What to produce –
Print the lines of the data, starting with the first, up to and including the line where "sc.cycles.adaptive_threshold = 0.02" appears.
──────────────────────────────
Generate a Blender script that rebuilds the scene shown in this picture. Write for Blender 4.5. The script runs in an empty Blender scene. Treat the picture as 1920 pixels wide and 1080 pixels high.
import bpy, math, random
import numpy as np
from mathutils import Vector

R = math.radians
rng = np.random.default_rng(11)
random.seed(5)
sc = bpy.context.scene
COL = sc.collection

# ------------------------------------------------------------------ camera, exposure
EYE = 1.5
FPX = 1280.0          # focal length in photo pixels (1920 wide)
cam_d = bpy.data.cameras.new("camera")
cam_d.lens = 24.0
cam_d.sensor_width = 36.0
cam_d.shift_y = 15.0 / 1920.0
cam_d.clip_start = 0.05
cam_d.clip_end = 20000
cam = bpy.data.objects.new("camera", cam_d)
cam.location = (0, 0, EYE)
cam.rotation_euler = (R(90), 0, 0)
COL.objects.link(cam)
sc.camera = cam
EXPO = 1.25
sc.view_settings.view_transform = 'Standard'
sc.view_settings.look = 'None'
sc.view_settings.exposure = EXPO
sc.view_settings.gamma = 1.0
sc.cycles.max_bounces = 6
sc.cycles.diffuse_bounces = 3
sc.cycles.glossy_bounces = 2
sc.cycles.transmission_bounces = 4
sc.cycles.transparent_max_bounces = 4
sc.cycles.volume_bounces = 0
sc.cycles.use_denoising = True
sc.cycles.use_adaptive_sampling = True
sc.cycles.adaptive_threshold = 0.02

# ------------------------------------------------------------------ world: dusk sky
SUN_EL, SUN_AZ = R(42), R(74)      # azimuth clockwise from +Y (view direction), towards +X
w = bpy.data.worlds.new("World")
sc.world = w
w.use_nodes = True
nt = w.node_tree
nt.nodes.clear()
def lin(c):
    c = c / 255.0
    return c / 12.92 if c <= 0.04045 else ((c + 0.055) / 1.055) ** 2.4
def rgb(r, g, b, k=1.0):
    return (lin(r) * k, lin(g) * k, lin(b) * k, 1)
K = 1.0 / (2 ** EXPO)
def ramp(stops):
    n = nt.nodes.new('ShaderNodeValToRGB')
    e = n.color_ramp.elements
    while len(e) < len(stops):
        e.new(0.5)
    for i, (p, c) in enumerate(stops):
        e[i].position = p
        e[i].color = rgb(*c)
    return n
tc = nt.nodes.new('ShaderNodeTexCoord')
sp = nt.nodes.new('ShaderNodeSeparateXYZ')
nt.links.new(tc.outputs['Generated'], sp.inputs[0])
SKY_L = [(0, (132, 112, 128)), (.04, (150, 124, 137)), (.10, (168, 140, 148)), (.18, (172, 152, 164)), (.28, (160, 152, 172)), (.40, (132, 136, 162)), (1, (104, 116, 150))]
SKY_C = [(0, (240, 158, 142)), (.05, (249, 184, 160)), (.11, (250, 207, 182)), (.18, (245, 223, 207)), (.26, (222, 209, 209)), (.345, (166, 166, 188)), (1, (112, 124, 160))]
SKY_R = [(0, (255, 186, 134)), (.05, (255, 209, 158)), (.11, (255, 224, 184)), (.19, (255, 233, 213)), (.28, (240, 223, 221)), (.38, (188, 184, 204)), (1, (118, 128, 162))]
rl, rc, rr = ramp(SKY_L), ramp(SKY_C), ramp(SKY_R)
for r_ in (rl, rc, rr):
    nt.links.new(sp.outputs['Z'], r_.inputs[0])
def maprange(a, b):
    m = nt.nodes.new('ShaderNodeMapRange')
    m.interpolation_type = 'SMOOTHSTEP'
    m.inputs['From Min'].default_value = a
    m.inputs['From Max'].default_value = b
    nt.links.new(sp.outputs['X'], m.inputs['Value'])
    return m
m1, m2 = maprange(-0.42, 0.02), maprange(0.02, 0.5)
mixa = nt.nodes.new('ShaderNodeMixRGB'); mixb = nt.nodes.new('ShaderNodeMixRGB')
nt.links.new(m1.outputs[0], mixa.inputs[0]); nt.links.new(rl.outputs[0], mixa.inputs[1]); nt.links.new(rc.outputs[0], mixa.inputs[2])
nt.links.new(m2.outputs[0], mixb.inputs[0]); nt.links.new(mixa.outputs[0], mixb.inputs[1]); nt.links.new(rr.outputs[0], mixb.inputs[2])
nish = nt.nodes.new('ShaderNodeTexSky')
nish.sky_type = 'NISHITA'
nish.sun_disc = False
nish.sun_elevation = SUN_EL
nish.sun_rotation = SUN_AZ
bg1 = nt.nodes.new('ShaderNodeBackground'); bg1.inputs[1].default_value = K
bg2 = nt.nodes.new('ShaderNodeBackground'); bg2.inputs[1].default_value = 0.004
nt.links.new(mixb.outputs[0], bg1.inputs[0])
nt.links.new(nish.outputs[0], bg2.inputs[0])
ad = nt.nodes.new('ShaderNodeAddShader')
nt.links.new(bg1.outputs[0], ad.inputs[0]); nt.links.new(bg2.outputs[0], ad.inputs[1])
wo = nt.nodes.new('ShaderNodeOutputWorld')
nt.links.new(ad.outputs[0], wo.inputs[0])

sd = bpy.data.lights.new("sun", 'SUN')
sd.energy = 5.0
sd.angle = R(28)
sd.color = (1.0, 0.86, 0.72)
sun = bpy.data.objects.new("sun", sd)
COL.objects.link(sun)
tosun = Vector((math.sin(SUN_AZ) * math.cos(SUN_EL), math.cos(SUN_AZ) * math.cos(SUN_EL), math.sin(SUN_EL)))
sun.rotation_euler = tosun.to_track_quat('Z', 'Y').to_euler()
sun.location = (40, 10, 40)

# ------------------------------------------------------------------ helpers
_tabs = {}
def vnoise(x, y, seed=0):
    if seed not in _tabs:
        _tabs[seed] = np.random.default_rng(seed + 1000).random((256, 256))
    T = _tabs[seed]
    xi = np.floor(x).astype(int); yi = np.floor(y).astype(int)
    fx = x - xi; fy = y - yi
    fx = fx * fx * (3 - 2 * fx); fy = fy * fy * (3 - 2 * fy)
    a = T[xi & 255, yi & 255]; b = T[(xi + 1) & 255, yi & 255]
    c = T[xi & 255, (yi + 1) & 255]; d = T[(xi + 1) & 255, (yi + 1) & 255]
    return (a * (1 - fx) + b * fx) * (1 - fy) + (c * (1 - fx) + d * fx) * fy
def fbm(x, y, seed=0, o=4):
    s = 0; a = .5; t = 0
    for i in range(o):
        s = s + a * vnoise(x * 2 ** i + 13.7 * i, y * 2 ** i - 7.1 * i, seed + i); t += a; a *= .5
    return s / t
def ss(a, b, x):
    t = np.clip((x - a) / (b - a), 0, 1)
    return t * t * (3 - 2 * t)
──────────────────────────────
Final answer –
Generate a Blender script that rebuilds the scene shown in this picture. Write for Blender 4.5. The script runs in an empty Blender scene. Treat the picture as 1920 pixels wide and 1080 pixels high.
import bpy, math, random
import numpy as np
from mathutils import Vector

R = math.radians
rng = np.random.default_rng(11)
random.seed(5)
sc = bpy.context.scene
COL = sc.collection

# ------------------------------------------------------------------ camera, exposure
EYE = 1.5
FPX = 1280.0          # focal length in photo pixels (1920 wide)
cam_d = bpy.data.cameras.new("camera")
cam_d.lens = 24.0
cam_d.sensor_width = 36.0
cam_d.shift_y = 15.0 / 1920.0
cam_d.clip_start = 0.05
cam_d.clip_end = 20000
cam = bpy.data.objects.new("camera", cam_d)
cam.location = (0, 0, EYE)
cam.rotation_euler = (R(90), 0, 0)
COL.objects.link(cam)
sc.camera = cam
EXPO = 1.25
sc.view_settings.view_transform = 'Standard'
sc.view_settings.look = 'None'
sc.view_settings.exposure = EXPO
sc.view_settings.gamma = 1.0
sc.cycles.max_bounces = 6
sc.cycles.diffuse_bounces = 3
sc.cycles.glossy_bounces = 2
sc.cycles.transmission_bounces = 4
sc.cycles.transparent_max_bounces = 4
sc.cycles.volume_bounces = 0
sc.cycles.use_denoising = True
sc.cycles.use_adaptive_sampling = True
sc.cycles.adaptive_threshold = 0.02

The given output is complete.